TASK DETAILS: Reproduce only the stretch of entries below that begins at the first line and ends at the line holding "F_PX, PITCH, CAM_Z".

(Scripts that build scenes)
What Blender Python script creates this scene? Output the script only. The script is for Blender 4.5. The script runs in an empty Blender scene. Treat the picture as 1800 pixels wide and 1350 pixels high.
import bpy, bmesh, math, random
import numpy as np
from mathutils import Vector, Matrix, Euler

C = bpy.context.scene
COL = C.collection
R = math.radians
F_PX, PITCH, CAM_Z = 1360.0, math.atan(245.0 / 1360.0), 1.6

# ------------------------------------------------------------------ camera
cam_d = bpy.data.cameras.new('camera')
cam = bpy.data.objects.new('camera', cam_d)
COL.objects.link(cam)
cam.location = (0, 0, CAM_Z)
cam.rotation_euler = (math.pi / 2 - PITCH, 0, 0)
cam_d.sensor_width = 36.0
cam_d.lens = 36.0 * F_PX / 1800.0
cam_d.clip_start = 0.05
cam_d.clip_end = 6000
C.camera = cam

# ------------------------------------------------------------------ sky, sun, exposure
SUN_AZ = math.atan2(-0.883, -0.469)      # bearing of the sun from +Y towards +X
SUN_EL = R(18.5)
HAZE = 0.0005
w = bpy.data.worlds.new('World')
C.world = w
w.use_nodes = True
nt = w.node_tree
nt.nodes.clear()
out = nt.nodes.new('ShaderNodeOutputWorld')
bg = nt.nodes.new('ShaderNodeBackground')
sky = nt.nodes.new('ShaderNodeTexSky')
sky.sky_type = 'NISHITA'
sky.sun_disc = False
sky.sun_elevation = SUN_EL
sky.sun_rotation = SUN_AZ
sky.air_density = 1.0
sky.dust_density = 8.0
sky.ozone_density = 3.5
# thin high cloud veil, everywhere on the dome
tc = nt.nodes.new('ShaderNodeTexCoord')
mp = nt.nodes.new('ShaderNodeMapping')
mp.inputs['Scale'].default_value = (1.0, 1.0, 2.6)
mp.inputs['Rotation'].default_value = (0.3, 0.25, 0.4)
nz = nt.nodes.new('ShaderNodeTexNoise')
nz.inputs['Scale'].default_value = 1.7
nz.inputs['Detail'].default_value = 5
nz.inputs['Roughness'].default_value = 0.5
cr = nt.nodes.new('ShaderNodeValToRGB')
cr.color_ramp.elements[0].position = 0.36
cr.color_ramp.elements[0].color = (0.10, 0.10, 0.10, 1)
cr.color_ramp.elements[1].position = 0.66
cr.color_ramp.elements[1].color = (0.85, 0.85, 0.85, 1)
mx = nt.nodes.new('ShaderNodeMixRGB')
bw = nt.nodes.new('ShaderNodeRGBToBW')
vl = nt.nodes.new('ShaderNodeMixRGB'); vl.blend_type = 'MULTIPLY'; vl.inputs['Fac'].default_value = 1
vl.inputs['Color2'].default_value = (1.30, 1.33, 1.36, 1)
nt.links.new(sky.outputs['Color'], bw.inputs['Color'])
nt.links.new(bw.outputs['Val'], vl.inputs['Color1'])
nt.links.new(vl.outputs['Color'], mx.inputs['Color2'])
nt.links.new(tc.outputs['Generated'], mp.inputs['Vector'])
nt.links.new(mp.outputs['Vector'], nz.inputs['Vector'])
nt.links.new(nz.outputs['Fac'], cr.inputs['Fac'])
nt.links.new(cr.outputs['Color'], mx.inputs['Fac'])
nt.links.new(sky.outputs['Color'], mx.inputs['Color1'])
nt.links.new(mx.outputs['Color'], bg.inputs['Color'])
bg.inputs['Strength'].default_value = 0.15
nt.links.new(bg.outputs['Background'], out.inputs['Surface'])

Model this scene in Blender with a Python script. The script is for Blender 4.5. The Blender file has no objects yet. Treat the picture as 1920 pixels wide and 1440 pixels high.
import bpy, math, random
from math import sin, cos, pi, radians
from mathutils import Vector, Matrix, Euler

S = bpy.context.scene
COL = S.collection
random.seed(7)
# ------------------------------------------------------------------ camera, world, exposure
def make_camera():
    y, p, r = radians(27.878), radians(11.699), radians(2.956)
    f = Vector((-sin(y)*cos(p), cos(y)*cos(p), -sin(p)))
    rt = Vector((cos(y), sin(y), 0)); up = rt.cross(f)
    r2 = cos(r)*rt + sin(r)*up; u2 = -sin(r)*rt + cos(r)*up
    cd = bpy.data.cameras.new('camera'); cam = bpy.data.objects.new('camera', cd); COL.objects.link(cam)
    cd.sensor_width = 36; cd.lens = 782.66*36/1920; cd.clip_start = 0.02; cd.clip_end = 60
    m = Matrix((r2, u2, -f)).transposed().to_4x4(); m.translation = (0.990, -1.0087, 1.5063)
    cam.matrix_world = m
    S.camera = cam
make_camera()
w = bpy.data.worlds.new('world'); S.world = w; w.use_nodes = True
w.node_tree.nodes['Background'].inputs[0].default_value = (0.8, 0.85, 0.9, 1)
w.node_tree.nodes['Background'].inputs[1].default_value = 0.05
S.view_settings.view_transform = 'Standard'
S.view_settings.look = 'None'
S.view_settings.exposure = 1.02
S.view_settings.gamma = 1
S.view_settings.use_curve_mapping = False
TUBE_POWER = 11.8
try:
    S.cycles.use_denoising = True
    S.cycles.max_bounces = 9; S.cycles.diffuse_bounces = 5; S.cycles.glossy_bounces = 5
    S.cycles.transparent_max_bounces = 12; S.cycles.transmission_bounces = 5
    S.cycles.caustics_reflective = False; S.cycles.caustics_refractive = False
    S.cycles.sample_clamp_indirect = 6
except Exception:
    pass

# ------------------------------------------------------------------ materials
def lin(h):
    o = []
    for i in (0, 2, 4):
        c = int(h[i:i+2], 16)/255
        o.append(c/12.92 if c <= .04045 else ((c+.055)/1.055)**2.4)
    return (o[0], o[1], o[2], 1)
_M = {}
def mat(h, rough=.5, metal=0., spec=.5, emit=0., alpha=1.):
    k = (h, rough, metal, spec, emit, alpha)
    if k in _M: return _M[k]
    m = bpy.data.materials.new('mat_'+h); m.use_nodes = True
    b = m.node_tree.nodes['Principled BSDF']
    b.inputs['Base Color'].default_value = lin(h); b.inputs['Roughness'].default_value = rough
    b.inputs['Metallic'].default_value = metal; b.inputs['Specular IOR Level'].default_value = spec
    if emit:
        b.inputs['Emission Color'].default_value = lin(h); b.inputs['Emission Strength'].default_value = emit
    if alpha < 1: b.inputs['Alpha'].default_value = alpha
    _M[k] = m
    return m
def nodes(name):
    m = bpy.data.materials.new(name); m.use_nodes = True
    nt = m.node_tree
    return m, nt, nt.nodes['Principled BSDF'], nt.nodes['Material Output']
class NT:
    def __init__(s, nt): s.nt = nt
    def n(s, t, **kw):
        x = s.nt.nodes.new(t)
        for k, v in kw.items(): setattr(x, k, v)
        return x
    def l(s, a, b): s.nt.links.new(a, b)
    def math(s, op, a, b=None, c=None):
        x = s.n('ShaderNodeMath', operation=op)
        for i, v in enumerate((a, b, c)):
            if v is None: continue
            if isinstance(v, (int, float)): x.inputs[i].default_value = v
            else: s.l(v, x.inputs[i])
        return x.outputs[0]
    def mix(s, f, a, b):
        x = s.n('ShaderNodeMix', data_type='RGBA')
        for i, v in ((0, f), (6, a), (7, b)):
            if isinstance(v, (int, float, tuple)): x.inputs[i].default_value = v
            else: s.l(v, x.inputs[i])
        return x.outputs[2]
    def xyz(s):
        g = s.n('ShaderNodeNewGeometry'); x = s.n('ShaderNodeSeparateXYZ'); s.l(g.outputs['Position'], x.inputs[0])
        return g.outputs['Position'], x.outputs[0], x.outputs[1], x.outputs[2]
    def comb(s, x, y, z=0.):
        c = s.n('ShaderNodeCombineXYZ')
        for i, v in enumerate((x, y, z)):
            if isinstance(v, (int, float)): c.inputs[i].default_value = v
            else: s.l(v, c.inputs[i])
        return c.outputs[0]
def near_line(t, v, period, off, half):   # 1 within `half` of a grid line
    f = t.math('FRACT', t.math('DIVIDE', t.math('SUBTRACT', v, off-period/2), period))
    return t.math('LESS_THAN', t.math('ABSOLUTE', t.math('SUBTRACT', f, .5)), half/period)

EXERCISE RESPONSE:
What Blender Python script creates this scene? Output the script only. The script is for Blender 4.5. The script runs in an empty Blender scene. Treat the picture as 1800 pixels wide and 1350 pixels high.
import bpy, bmesh, math, random
import numpy as np
from mathutils import Vector, Matrix, Euler

C = bpy.context.scene
COL = C.collection
R = math.radians
F_PX, PITCH, CAM_Z = 1360.0, math.atan(245.0 / 1360.0), 1.6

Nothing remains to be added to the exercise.